→ Directions for this task
Return the whole listing, line for line, without the pictures in it.

========================

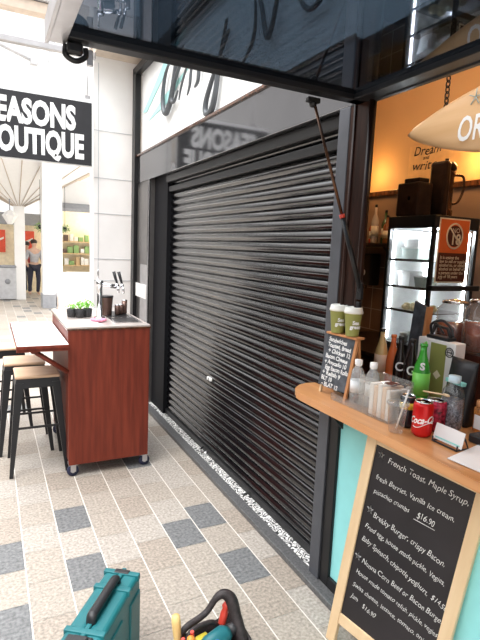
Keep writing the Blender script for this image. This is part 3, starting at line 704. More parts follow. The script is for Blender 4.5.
c = catmull([(.0356 * math.cos(a), .0356 * math.sin(a), .045 + .010 * math.sin((a - C_) * 2.2)) for a in [C_ - 1 + 2.1 * k / 10 for k in range(11)]], 3)
MB().use(M['letterw']).tube(c, .0013, 6).build('swoosh', t)
can('crimson speckled can half hidden behind the red can', 1.435, 1.222, 'pinkred', .033, .115)
# bigger water bottle w dark beads
t = thing('squat_bottle', 'clear bottle half filled with dark beads behind the little card', 'bottle', (1.49, 1.205, .999))
MB().use(M['petclear']).lathe([(.036, 0), (.041, .01), (.040, .12), (.036, .150), (.020, .172), (.018, .182)], seg=26).build('bottle_body', t)
tag(MB().use(M['granular']).lathe([(.033, .004), (.0385, .012), (.0375, .115), (.001, .117)], seg=24).build('beads', t), 'dark grey beads')
tag(MB().use(mat('pale_blue_cap', (.55, .72, .80), .4)).lathe([(.019, .178), (.022, .182), (.022, .202), (.001, .203)], seg=18).build('cap', t), 'pale blue cap')
# pouch
t = thing('coffee_pouch', 'black upright pouch with pale stripe behind the bead bottle', 'pouch', (1.585, 1.262, .999), math.radians(-8))
mb = MB().use(M['blacklab']); R_ = []
for k in range(9):
    q = k / 8; z = .242 * q; d = .028 * (1 - q) ** .5 + .003; w = .068 - .006 * math.sin(PI * q)
    R_.append([mb.bm.verts.new((.02 * q + x * d, y * w, z)) for x, y in ((-1, -.85), (-1.25, 0), (-1, .85), (-.2, 1), (1, .85), (1.2, 0), (1, -.85), (-.2, -1))])
for A, B in zip(R_, R_[1:]):
    for k in range(8): mb.bm.faces.new([A[k], A[(k + 1) % 8], B[(k + 1) % 8], B[k]]).smooth = True
mb.bm.faces.new(R_[0]); mb.bm.faces.new(R_[-1]); mb.build('pouch_body', t)
tag(MB().use(M['tealcard']).box(-.026, -.006, -.045, .045, .150, .164, .001).build('label_band', t), 'pale stripe label')
# orange jar
t = thing('glass_jar', 'small jar of orange preserve at the right end of the counter', 'jar', (1.585, 1.135, .999))
MB().use(M['jarcontent']).lathe([(.034, 0), (.040, .008), (.040, .085), (.032, .097)], seg=24).build('jar_body', t)
tag(MB().use(M['paper']).box(-.0425, -.0395, -.02, .014, .02, .07).build('paper_label', t), 'white label')
tag(MB().use(M['frameor']).lathe([(.034, .096), (.035, .098), (.035, .115), (.001, .116)], seg=24).build('jar_lid', t), 'orange lid')
# spoon/wooden stirrers
t = thing('wooden_spoon', 'short wooden spoon lying over the crimson can', 'spoon', (1.455, 1.25, 1.118))
MB().use(M['frame']).tube([(0, .06, .0), (0.0, -.03, .012)], .0035, 8).sphere((0, -.045, .014), .012, .6, 1.3, .5).build('spoon', t)
# little card on stand
t = thing('card_holder', 'small white and teal card in a black wire holder', 'card', (1.353, 1.098, .999))
tag(MB().use(M['paper']).hexa([(-.003, -.058, .008), (.0, -.058, .008), (.0, .058, .008), (-.003, .058, .008), (.010, -.058, .060), (.013, -.058, .060), (.013, .058, .060), (.010, .058, .060)]).build('card', t), 'white card with teal print')
MB().use(M['blacklab']).tube([(-.012, .05, .018), (-.014, .05, .003), (-.014, -.05, .003), (-.012, -.05, .018)], .003, 6).tube([(-.014, .05, .003), (.04, .05, .003), (.02, .05, .04)], .003, 6).tube([(-.014, -.05, .003), (.04, -.05, .003), (.02, -.05, .04)], .003, 6).build('wire_holder', t)
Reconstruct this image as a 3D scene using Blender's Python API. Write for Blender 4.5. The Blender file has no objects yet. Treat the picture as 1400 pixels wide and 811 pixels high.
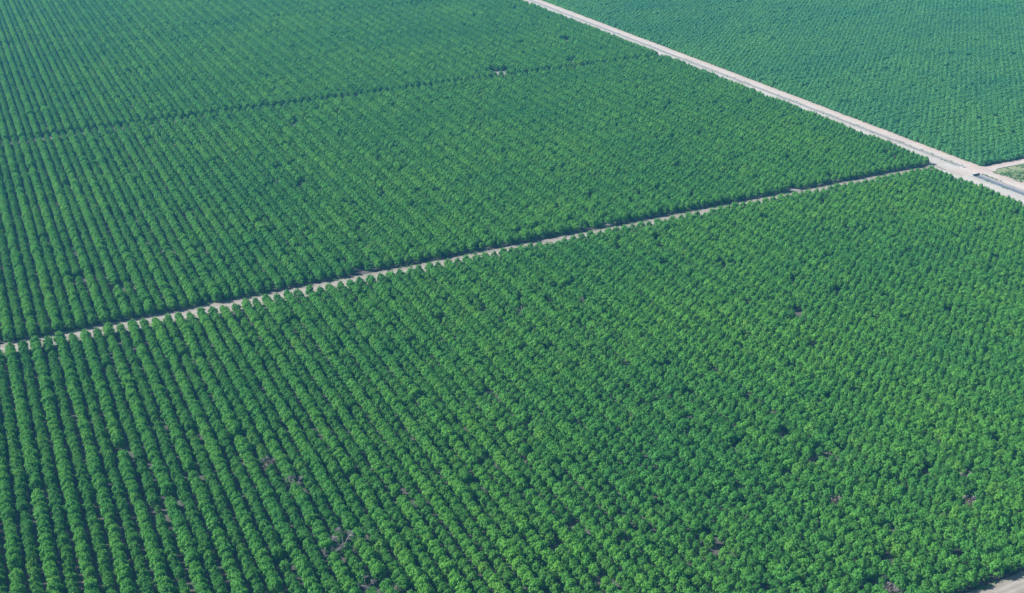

========================

→ Answer in full
Keep writing the Blender script for this image. This is part 3, starting at line 704. More parts follow. The script is for Blender 4.5.
c = catmull([(.0356 * math.cos(a), .0356 * math.sin(a), .045 + .010 * math.sin((a - C_) * 2.2)) for a in [C_ - 1 + 2.1 * k / 10 for k in range(11)]], 3)
MB().use(M['letterw']).tube(c, .0013, 6).build('swoosh', t)
can('crimson speckled can half hidden behind the red can', 1.435, 1.222, 'pinkred', .033, .115)
# bigger water bottle w dark beads
t = thing('squat_bottle', 'clear bottle half filled with dark beads behind the little card', 'bottle', (1.49, 1.205, .999))
MB().use(M['petclear']).lathe([(.036, 0), (.041, .01), (.040, .12), (.036, .150), (.020, .172), (.018, .182)], seg=26).build('bottle_body', t)
tag(MB().use(M['granular']).lathe([(.033, .004), (.0385, .012), (.0375, .115), (.001, .117)], seg=24).build('beads', t), 'dark grey beads')
tag(MB().use(mat('pale_blue_cap', (.55, .72, .80), .4)).lathe([(.019, .178), (.022, .182), (.022, .202), (.001, .203)], seg=18).build('cap', t), 'pale blue cap')
# pouch
t = thing('coffee_pouch', 'black upright pouch with pale stripe behind the bead bottle', 'pouch', (1.585, 1.262, .999), math.radians(-8))
mb = MB().use(M['blacklab']); R_ = []
for k in range(9):
    q = k / 8; z = .242 * q; d = .028 * (1 - q) ** .5 + .003; w = .068 - .006 * math.sin(PI * q)
    R_.append([mb.bm.verts.new((.02 * q + x * d, y * w, z)) for x, y in ((-1, -.85), (-1.25, 0), (-1, .85), (-.2, 1), (1, .85), (1.2, 0), (1, -.85), (-.2, -1))])
for A, B in zip(R_, R_[1:]):
    for k in range(8): mb.bm.faces.new([A[k], A[(k + 1) % 8], B[(k + 1) % 8], B[k]]).smooth = True
mb.bm.faces.new(R_[0]); mb.bm.faces.new(R_[-1]); mb.build('pouch_body', t)
tag(MB().use(M['tealcard']).box(-.026, -.006, -.045, .045, .150, .164, .001).build('label_band', t), 'pale stripe label')
# orange jar
t = thing('glass_jar', 'small jar of orange preserve at the right end of the counter', 'jar', (1.585, 1.135, .999))
MB().use(M['jarcontent']).lathe([(.034, 0), (.040, .008), (.040, .085), (.032, .097)], seg=24).build('jar_body', t)
tag(MB().use(M['paper']).box(-.0425, -.0395, -.02, .014, .02, .07).build('paper_label', t), 'white label')
tag(MB().use(M['frameor']).lathe([(.034, .096), (.035, .098), (.035, .115), (.001, .116)], seg=24).build('jar_lid', t), 'orange lid')
# spoon/wooden stirrers
t = thing('wooden_spoon', 'short wooden spoon lying over the crimson can', 'spoon', (1.455, 1.25, 1.118))
MB().use(M['frame']).tube([(0, .06, .0), (0.0, -.03, .012)], .0035, 8).sphere((0, -.045, .014), .012, .6, 1.3, .5).build('spoon', t)
# little card on stand
t = thing('card_holder', 'small white and teal card in a black wire holder', 'card', (1.353, 1.098, .999))
tag(MB().use(M['paper']).hexa([(-.003, -.058, .008), (.0, -.058, .008), (.0, .058, .008), (-.003, .058, .008), (.010, -.058, .060), (.013, -.058, .060), (.013, .058, .060), (.010, .058, .060)]).build('card', t), 'white card with teal print')
MB().use(M['blacklab']).tube([(-.012, .05, .018), (-.014, .05, .003), (-.014, -.05, .003), (-.012, -.05, .018)], .003, 6).tube([(-.014, .05, .003), (.04, .05, .003), (.02, .05, .04)], .003, 6).tube([(-.014, -.05, .003), (.04, -.05, .003), (.02, -.05, .04)], .003, 6).build('wire_holder', t)
Reconstruct this image as a 3D scene using Blender's Python API. Write for Blender 4.5. The Blender file has no objects yet. Treat the picture as 1400 pixels wide and 811 pixels high.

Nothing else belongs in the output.